Address the needs for the full range of developer experience

I’m not sure how throwing the full complexity of current version+all extensions helps with that. The nice thing about 1.3 or 1.3+KHR is that… it’s shorter. The core information is more readily available and digestible from the specification. And sure, 1.3 does contain a lot of cruft (API functions that still exist but are duplicates of extensible versions of that API, etc), but there are a lot of Vulkan extensions.

The extended version of the specification is just a lot less readable and comprehensible, particularly for relatively new users. Is the expectation that such users shouldn’t read the specification and instead should use the tutorials or the guide?

  • The existing 1.3+all extensions spec in the registry will continue
    to be published in HTML and PDF form, as will the HTML refpages.
  • The 11 other variants currently published will be retired and (to
    the degree possible) redirected to the 1.3+all extensions spec.
  • The new docs.vulkan.org HTML site will be published in the same
    1.3+all extensions variant.

Will the docs.vulkan site actually link to the PDF? Because at present, I see no links to it. A single PDF has a number of advantages (a search that isn’t an “internet search” that tries to search for what you meant instead of what you asked, for example), so it would be good if it weren’t hidden.

As for essentially “retiring” all other versions of the specification, I don’t know how I should recommend the specification going forward.

I’ve always been a big proponent of pushing newer users to reading the specification itself. The Vulkan specification can be a very readable document, and while it has a bit of complexity to it, the document itself is pretty reasoanble and digestible.

But that is only true of the core-only specification (or core+KHR, as there aren’t that many KHR extensions). Once you start shoving every single extension into the document, it quickly becomes an unreadable mess.
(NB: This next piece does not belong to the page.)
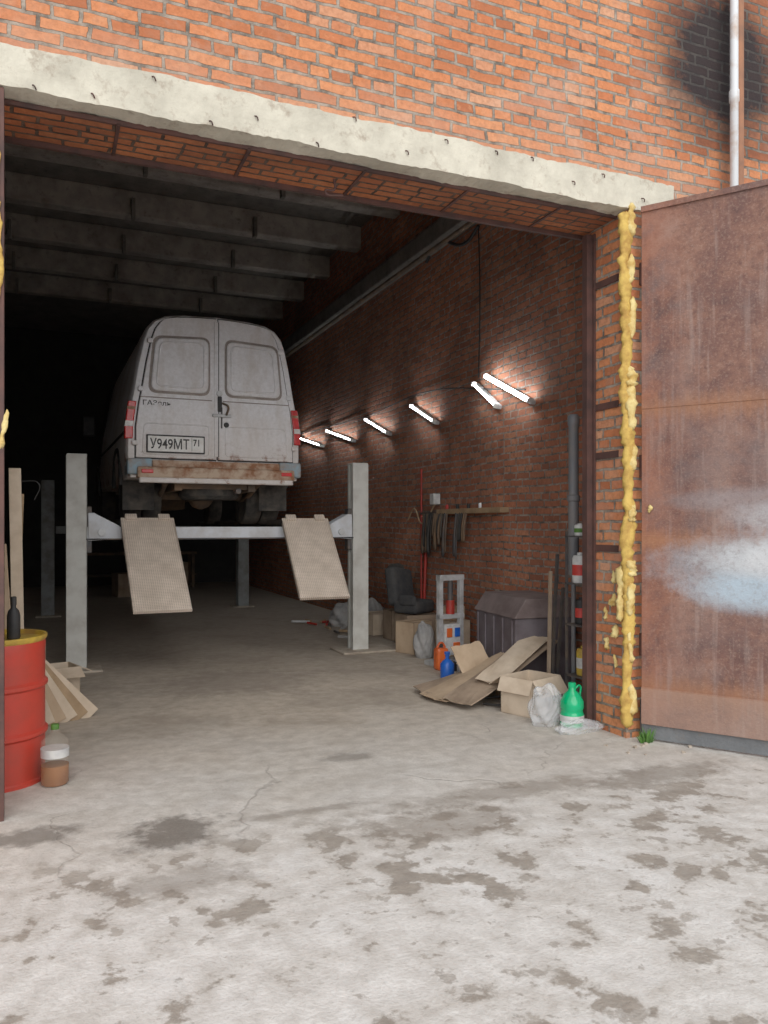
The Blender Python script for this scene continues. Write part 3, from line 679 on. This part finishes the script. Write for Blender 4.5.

If you’re trying to understand how synchronization works, having to jump over a bunch of vendor-specific information inbetween the kernels of information that is relevant to Vulkan as a whole just isn’t helpful. Users learning Vulkan need to learn Vulkan, not a bunch of vendor stuff or edge-case extensions.

Basically, I’m not sure that I can in good conscious recommend to newer Vulkan users that they should read a document that now only contains 40% of the information they actually need to know and 60% of a bunch of unimportant stuff that will just confuse them.

So how should we expect users to use the specification going forward?